A highlight of the book comes in Chapter Ten when Smith discusses the "Dime Novel Heroine". I found his discussion illuminating.

In the third and final part of the book, Smith lays out the characterstics of American Agarianism which would come to define westward expansion after the Civil War. Smith outlines the conflict between Southern Pastoralism and Nort/Western "Yeoman" Agarianism and notes how the Homestead Act was singularly influenced by this second conception of American settlement. He also documents how this same philosophy of agarianism prevented later reform of the Homestead Act even after it became clear to many that the Homestead Act had failed miserably in its goals.

Smith also discusses the struggle by authors to develop authentic western "characters" and relates that struggle to the emegerence of the "Garden of the World" symbol.

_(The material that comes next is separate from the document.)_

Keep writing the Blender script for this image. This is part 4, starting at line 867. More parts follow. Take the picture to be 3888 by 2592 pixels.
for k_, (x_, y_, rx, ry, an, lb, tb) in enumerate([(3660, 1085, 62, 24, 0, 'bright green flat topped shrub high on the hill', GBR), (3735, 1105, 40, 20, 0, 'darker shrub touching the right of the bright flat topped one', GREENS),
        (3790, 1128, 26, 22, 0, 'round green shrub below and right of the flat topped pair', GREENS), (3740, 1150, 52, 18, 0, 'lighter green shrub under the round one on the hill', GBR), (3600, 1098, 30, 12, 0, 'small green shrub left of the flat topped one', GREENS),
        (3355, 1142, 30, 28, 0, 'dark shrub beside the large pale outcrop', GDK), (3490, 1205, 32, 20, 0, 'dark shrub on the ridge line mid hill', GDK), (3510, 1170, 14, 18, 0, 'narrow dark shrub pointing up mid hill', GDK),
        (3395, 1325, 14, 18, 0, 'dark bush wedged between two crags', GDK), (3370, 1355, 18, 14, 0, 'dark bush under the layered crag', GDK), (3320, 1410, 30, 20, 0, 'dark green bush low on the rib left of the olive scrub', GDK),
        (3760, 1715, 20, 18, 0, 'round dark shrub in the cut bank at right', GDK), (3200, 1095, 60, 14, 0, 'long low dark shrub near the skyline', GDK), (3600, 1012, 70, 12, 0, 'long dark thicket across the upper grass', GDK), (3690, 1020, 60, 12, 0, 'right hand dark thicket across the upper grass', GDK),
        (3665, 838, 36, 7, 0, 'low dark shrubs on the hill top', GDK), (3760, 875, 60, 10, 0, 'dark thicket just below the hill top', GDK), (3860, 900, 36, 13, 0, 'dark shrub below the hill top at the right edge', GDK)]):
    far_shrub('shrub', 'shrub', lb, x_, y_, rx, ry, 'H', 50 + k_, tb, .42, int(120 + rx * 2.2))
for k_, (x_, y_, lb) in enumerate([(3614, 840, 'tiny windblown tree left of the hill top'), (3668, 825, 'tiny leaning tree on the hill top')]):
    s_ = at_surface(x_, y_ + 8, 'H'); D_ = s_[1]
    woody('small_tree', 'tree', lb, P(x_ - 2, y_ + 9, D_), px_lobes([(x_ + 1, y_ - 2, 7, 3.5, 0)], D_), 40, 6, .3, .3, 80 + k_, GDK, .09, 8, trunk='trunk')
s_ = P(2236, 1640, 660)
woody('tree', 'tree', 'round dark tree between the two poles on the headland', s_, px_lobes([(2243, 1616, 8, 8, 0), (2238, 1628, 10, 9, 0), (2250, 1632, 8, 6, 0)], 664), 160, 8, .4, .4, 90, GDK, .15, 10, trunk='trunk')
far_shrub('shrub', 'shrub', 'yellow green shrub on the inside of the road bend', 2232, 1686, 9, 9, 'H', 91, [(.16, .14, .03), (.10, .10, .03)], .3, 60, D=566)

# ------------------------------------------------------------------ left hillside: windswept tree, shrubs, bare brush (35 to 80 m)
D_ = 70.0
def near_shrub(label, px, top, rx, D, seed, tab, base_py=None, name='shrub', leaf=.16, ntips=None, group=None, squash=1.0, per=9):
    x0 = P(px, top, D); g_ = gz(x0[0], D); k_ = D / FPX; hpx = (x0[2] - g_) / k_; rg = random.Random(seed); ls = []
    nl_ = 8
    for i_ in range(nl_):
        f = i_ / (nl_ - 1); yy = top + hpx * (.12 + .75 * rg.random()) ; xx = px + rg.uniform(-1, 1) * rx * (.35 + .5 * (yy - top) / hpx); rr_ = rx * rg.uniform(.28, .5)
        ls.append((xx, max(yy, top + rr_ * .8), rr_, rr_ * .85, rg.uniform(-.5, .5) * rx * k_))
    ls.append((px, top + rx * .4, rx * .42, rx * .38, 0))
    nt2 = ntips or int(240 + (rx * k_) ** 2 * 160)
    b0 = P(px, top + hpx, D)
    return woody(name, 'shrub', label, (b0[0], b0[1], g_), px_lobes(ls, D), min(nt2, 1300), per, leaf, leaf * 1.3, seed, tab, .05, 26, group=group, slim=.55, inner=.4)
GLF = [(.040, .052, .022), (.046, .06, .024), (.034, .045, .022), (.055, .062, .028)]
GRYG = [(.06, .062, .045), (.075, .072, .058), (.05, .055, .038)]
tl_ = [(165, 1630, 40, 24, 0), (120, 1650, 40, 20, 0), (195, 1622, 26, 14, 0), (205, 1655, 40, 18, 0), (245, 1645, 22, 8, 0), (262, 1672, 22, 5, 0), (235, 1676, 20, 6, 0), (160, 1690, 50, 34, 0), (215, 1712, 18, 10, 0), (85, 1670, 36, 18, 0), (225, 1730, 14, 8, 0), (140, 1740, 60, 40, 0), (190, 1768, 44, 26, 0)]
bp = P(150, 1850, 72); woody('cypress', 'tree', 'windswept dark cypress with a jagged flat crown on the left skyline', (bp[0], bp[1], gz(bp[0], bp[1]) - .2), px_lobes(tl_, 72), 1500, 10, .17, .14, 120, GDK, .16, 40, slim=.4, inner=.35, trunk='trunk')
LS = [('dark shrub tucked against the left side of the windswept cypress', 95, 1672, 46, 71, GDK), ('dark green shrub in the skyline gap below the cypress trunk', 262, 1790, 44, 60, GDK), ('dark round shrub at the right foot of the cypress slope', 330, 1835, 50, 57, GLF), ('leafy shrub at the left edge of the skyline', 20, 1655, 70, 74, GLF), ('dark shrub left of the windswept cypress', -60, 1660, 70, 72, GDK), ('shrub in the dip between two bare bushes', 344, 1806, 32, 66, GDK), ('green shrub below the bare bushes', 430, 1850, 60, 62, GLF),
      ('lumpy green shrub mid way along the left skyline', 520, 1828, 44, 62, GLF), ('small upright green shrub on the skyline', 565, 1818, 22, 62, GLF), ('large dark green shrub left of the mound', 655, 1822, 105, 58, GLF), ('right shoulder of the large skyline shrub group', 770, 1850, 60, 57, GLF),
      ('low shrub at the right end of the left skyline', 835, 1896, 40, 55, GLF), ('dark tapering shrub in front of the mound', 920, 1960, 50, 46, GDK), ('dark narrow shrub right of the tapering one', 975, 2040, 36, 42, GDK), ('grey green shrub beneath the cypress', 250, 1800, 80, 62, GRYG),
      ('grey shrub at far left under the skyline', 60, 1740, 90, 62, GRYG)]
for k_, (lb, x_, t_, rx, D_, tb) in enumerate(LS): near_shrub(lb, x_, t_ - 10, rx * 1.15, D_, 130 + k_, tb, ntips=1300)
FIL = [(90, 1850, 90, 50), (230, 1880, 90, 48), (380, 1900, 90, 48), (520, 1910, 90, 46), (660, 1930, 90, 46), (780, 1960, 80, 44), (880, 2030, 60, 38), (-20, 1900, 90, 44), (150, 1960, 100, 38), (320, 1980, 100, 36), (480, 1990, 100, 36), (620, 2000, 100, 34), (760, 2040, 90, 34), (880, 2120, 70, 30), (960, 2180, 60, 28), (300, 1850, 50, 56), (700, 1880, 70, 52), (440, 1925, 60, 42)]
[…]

This really isn't the forum to tease out all the different issues presented, thoughtfully, in this classic book. I recommend it highly.
Profile Image for Samuel.
430 reviews
August 4, 2016
As the first published work by an "American Studies" PhD in 1950, this book holds a special symbolic place in my book shelf. Although to speak collectively of "an American" way of thinking has been continually viewed as speaking too broad and thus too narrow to be academically viable, Henry Nash Smith uses literature (such as Dime Novels and James Fenimore Cooper novels) as well as mythological figures (such as Daniel Boone and Buffalo Bill) along with traditional historic narratives of a political nature to track the American notions of "the West" and "the frontier" during the nineteenth century. He organizes his arguments into 3 sections or myths: the passage to India, the mountain man tall tales, and the garden of the world. Smith reveals rather convincingly that myths of the American West were used by politicians as a means of gaining votes and keeping power even in the face of harsh realities. Slogans such as "rain follows the plow" and the West serving as the "safety valve" against overpopulation of cities kept America always looking to the West as a constant source of hope: commercially, socially, and politically. The agrarian ideal of a nation of yeoman farmers was never realized though it was continually sought after by many American philosophers and politicians. Overall however, the myth masked class stratification in the guise that anyone unhappy with low labor wages could move west and farm. But as any true myth, these promises were half-truths exaggerated out of proportion. I believe what is most important to take away from this reading is to understand that myths, symbols and folklore play important roles in American history and culture. It is important to keep these in our minds as we seek to study history--it is a messy (but important) endeavor.
Profile Image for Mike Fink.
7 reviews1 follower
November 18, 2014
This is a great book about a subject with which I'm more or less obsessed. Smith follows the trajectory of a number of interrelated (and sometimes actually disparate) myths about the American West as they conspire, collide, and transform throughout the course of American history--largely 19th century American history. Expansionism, slavery, the rise and fall of political parties, literary trends and novelties, the history of science: this book touches on a little bit of everything in the course of its argument and ends in a very satisfactory, very authoritative way. I'm going to have to read it again taking notes this time.
Profile Image for Patrick.
123 reviews2 followers
December 15, 2013
A great study of the interplay between american myths in literature and politics and social/political reality. The arguments I enjoyed the most were 1)how these myths fail us politically and 2) our lengthy inability to develop a literature that reflected the actual experience of the west. The book also reads a bit like a psychoanalysis of my imagination and is just more proof how our completely corrupted we are by literature.
Profile Image for Andrew.
687 reviews2 followers
September 9, 2009
A classic work that has been (rightly) critiqued thoroughly over the years, but which has nevertheless retained a freshness and power in its efforts to bring so many disciplines and sources together. And, even if the author is not always terribly sophisticated about questions of gender and class, Nash is nevertheless aware of them in ways that many of his contemporaries were not.
Profile Image for Rae.
3,751 reviews
May 1, 2008
Many of the Western history books I have read mention this historian as being an important one to be familiar with...so I tackled him. I hope I will grasp his significance as I continue to read more of the newer western scholarship. I found him to be quite dry.
Profile Image for M.k. Yost.
122 reviews7 followers
December 28, 2013
A fascinating take on the symbolism of the American west in the nineteenth century, though Nash may have over-simplified a few things (like the presence of Native Americans already occupying those lands).
Profile Image for Michael.
243 reviews1 follower
February 6, 2016
A slow slog. Way too much "American Studies" academic dithering. Authors discussed for the most part are sub-literary and unknown to the general reading public. The theme of the west and frontier, garden, and American destiny soon grows tiresome with repetition.
Profile Image for Christel Devlin.
114 reviews7 followers
October 12, 2010
Essential reading about the growth of America across the continent. Wonderful stuff about the glories of Virginia, Kentucky, and Ohio for the early settlers.
Profile Image for Kristin.
464 reviews10 followers
June 7, 2012
Another touchstone text in American Studies and the "myth and symbol" school of thought. Important to have read, even if limited.
Profile Image for Humphrey.
617 reviews23 followers
October 30, 2013
A pretty good study, but one that does seem to get hung up at times on one or two ideas.